Joseph had charity for his brethren. In a previous post I took the soft handed approach to their behavior, but now I see something else by looking at the other side. Without excusing their actions in the slightest we have a group of fratricidal brothers who are so caught up in their selves that they are promiscuous, violent, envious and cold hearted. They sold their own brother into slavery and lied to their father to cover their hideous crime. There is no excuse for it, they were wicked, wicked men by every definition and I doubt even Hollywood could repaint the picture favorably without omitting crucial facts and evidences.
What is bothering me is the fact that Joseph still forgave them and I am supposed to do likewise to all. He must thought long and hard about it and he had plenty of time to do so in the jail of Pharaoh and his years of servitude both with Potiphar and Pharaoh. When he reencounters them he keeps leaving to cry. That's how we know the whole imprisonment thing wasn't a revenge tactic. He loved them.
Now I know that if my little brother were to go off the deep end and do horrible things I would still love him. If he did them to me or my wife and children I would be angry, but in the end still find tenderness inside me towards him. That's just how family works. It would take completely sinful behavior on his part and my own abandonment of the gospel to ever hate him.
But what of others? There is no pure love for them in my heart. I don't mean that I want to walk around hurting people, but I can't seem to muster up feelings of love for anyone outside of my genealogy. I want so badly to fulfill the Lord's command to love and serve others, but I lack the first part so deeply that I can't climb out of it to do the second.
And here's a real humdinger of a catch-22 for you, I am so in love with the gospel and its teachings that I see the mistakes of myself and others more clearly than ever. They practically flash neon-signs in my head. Seeing sin is hard because I hate it with a similar passion as I love the gospel. I have seen enough of it to know exactly what it can do and usually is doing to people. It tears apart their lives and ruins hope and peace, but to combat it you need more than 12 dozen references to scriptures and general authorities. You need love; which, as discussed earlier, I am lacking.
I wish I had some sort of magical cure-all for this dilemma. Both the love of the scriptures and the need for charity are spoken of in my blessing and it seems that I am missing the key to using them. As the scriptures indicate we have to be given charity. It requires prayer and hope and a divine bestowal from God. And I cannot truly do anything worthwhile without it.

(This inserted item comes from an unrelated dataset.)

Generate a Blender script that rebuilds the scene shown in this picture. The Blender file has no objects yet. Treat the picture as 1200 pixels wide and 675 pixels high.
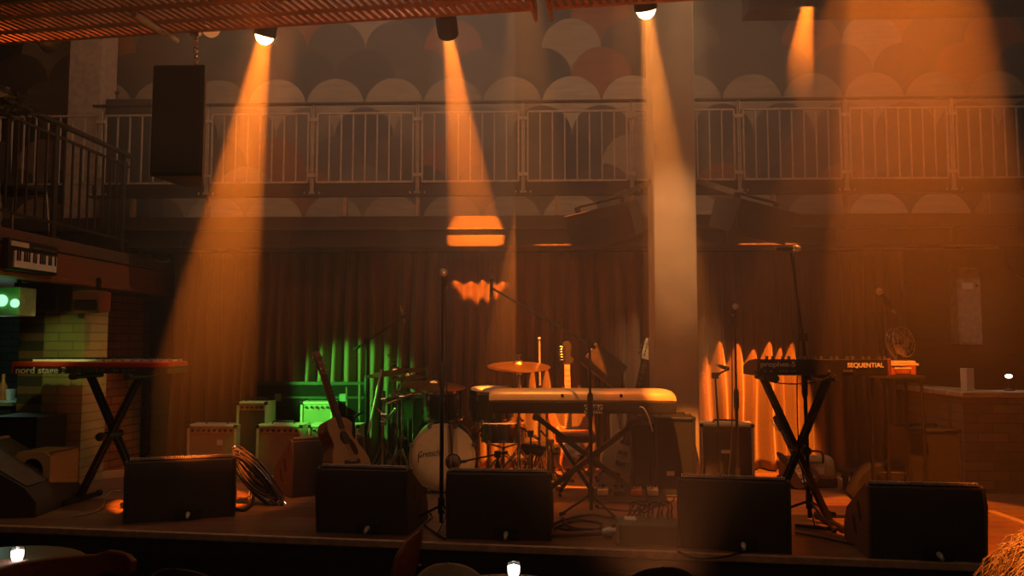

My words are as a tinkling cymbal and just white noise without the love that is required to convey them to the hearts of others.
I feel so empty and hopeless in this endeavor. I am inspired more and more to read and learn the scriptures, but with charity I am unable to do anything more than harrow up in my mind the lack I have of it. I hope, I pray that I might be filled with it for I yearn to possess it and desire to actually be of service to my fellow men and not just a walking LDS reference library by the time I die.